Writing a book is terrifying. Not only is it an enormous and complex task, but it inherently gets wrapped up in our sense of identity and self-worth. This creates a minefield of emotional triggers. The result is that we often try to protect ourselves. We tell ourselves that quality takes time. That we have writer’s block. We avoid accountability because we feel it sets ourselves up for failure. We lean too heavily on proclamations of being an introvert. We romanticize “how it used to be,” among false perceptions of how it used to be. (Writers in the fifties, sixties, seventies, and eighties schmoozed just as much as writers do today; it was simply limited to a tiny group of exclusive people who had access to those who could connect writers to an audience.)

If you seek a traditional publishing deal, you may tell yourself to wait for the publisher’s announcement before saying anything to the world.

Stop.

Take authority not just in crafting your novel but in shepherding it into being.
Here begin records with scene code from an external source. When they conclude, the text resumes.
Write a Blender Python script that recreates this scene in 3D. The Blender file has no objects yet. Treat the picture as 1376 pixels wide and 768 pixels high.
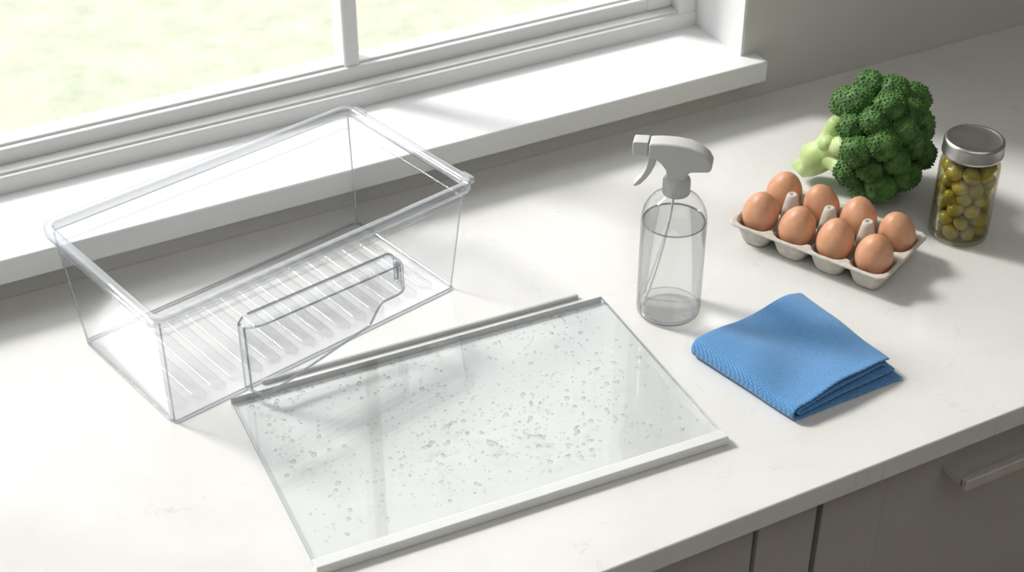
import bpy, bmesh, math, random
from mathutils import Vector, Matrix, noise
random.seed(7)
S = bpy.context.scene
COL = S.collection
S.view_settings.view_transform = 'Standard'
S.view_settings.look = 'None'
S.view_settings.exposure = -0.04

# ---------------------------------------------------------------- helpers
def empty(name, loc=(0,0,0), rz=0.0):
    o = bpy.data.objects.new(name, None)
    o.empty_display_size = 0.05
    o.location = loc; o.rotation_euler = (0,0,rz)
    COL.objects.link(o); return o

def mesh(name, verts, faces, mat=None, smooth=True, parent=None, loc=(0,0,0), rot=(0,0,0)):
    me = bpy.data.meshes.new(name)
    me.from_pydata([tuple(v) for v in verts], [], faces)
    me.update()
    if smooth:
        me.polygons.foreach_set('use_smooth', [True]*len(me.polygons))
    o = bpy.data.objects.new(name, me)
    if mat: me.materials.append(mat)
    o.location = loc; o.rotation_euler = rot
    COL.objects.link(o)
    if parent: o.parent = parent
    return o

def fixn(o):
    bm = bmesh.new(); bm.from_mesh(o.data)
    bmesh.ops.recalc_face_normals(bm, faces=bm.faces)
    bm.to_mesh(o.data); bm.free()

def bevel(o, w=0.002, seg=3, ang=40):
    m = o.modifiers.new('bevel','BEVEL'); m.width=w; m.segments=seg
    m.limit_method='ANGLE'; m.angle_limit=math.radians(ang)
    return o

def box(name, x0,x1,y0,y1,z0,z1, mat, parent=None, bev=0.0):
    v=[(x0,y0,z0),(x1,y0,z0),(x1,y1,z0),(x0,y1,z0),(x0,y0,z1),(x1,y0,z1),(x1,y1,z1),(x0,y1,z1)]
    f=[(0,3,2,1),(4,5,6,7),(0,1,5,4),(1,2,6,5),(2,3,7,6),(3,0,4,7)]
    o = mesh(name,v,f,mat,smooth=False,parent=parent)
    if bev: bevel(o,bev)
    return o

def lathe(name, prof, mat, n=64, parent=None, loc=(0,0,0), caps=False):
    v=[];f=[]
    for r,z in prof:
        for i in range(n):
            a=2*math.pi*i/n; v.append((r*math.cos(a),r*math.sin(a),z))
    for j in range(len(prof)-1):
        for i in range(n):
            k=(i+1)%n
            f.append((j*n+i,j*n+k,(j+1)*n+k,(j+1)*n+i))
    o=mesh(name,v,f,mat,True,parent,loc)
    bm=bmesh.new(); bm.from_mesh(o.data)
    bmesh.ops.remove_doubles(bm,verts=bm.verts,dist=1e-6)
    bmesh.ops.recalc_face_normals(bm,faces=bm.faces)
    bm.to_mesh(o.data); bm.free()
    return o

def rr(hx,hy,r,n=8):
    pts=[]
    for cx,cy,a0 in ((hx-r,hy-r,0),(-hx+r,hy-r,90),(-hx+r,-hy+r,180),(hx-r,-hy+r,270)):
        for i in range(n+1):
            a=math.radians(a0+90*i/n)
            pts.append((cx+r*math.cos(a),cy+r*math.sin(a)))
    return pts

def loft(name, rings, mat, parent=None, capstart=False, capend=False, closed=False):
    v=[];f=[]
    n=len(rings[0][0])
    for pts,z in rings:
        for p in pts: v.append((p[0],p[1],z))
    R=len(rings)
    for j in range(R if closed else R-1):
        jj=(j+1)%R
        for i in range(n):
            k=(i+1)%n
            f.append((j*n+i,j*n+k,jj*n+k,jj*n+i))
    if capstart: f.append(tuple(reversed(range(n))))
    if capend: f.append(tuple(range((R-1)*n,R*n)))
    return mesh(name,v,f,mat,True,parent)

def ico(sub):
    bm=bmesh.new(); bmesh.ops.create_icosphere(bm,subdivisions=sub,radius=1)
    bm.verts.ensure_lookup_table()
    v=[vv.co.copy() for vv in bm.verts]; f=[tuple(x.index for x in ff.verts) for ff in bm.faces]
    bm.free(); return v,f

def tube(name, pts, radii, mat, parent=None, n=16, sx=1.0):
    v=[];f=[]
    P=[Vector(p) for p in pts]
    up=Vector((0,0,1))
    for j,p in enumerate(P):
        t=(P[min(j+1,len(P)-1)]-P[max(j-1,0)]).normalized()
        a=t.cross(up)
        if a.length<1e-3: a=Vector((1,0,0))
        a.normalize(); b=t.cross(a)
        for i in range(n):
            th=2*math.pi*i/n
            v.append(p+a*math.cos(th)*radii[j]*sx+b*math.sin(th)*radii[j])
    for j in range(len(P)-1):
        for i in range(n):
            k=(i+1)%n
            f.append((j*n+i,j*n+k,(j+1)*n+k,(j+1)*n+i))
    f.append(tuple(reversed(range(n)))); f.append(tuple(range((len(P)-1)*n,len(P)*n)))
    o=mesh(name,v,f,mat,True,parent); fixn(o); return o

# ---------------------------------------------------------------- materials
def newmat(name):
    m=bpy.data.materials.new(name); m.use_nodes=True
    nt=m.node_tree; nt.nodes.clear()
    out=nt.nodes.new('ShaderNodeOutputMaterial')
    return m,nt,out

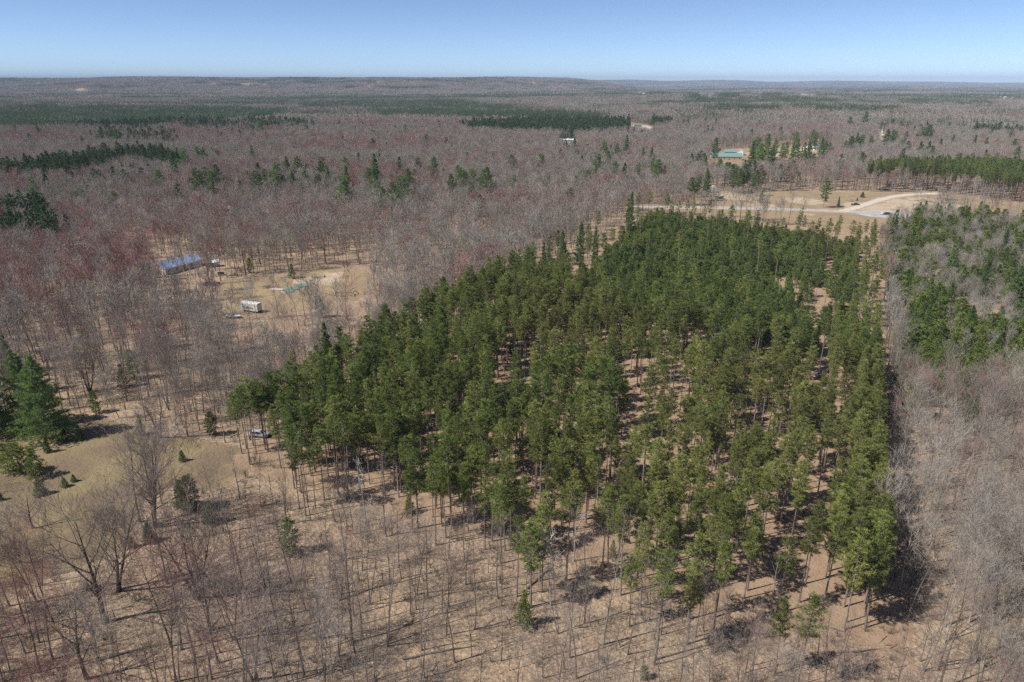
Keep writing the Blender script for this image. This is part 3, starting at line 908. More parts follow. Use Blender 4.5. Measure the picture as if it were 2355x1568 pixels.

Commit now to learning how to communicate what this book is and why a reader should care. That will take time. The sooner you go public, the more powerful all of your launch efforts will be down the road.

Pro Tip

Ever wonder how some authors post reviews before the book even comes out? Or how, on launch day, dozens of reviews appear on online retailer sites? It is often because they organized and prepared their core audience in the months leading up to the launch. It may not matter if you have forty followers on a social media channel, but it will matter if those forty fans leave an Amazon review for your book on launch day.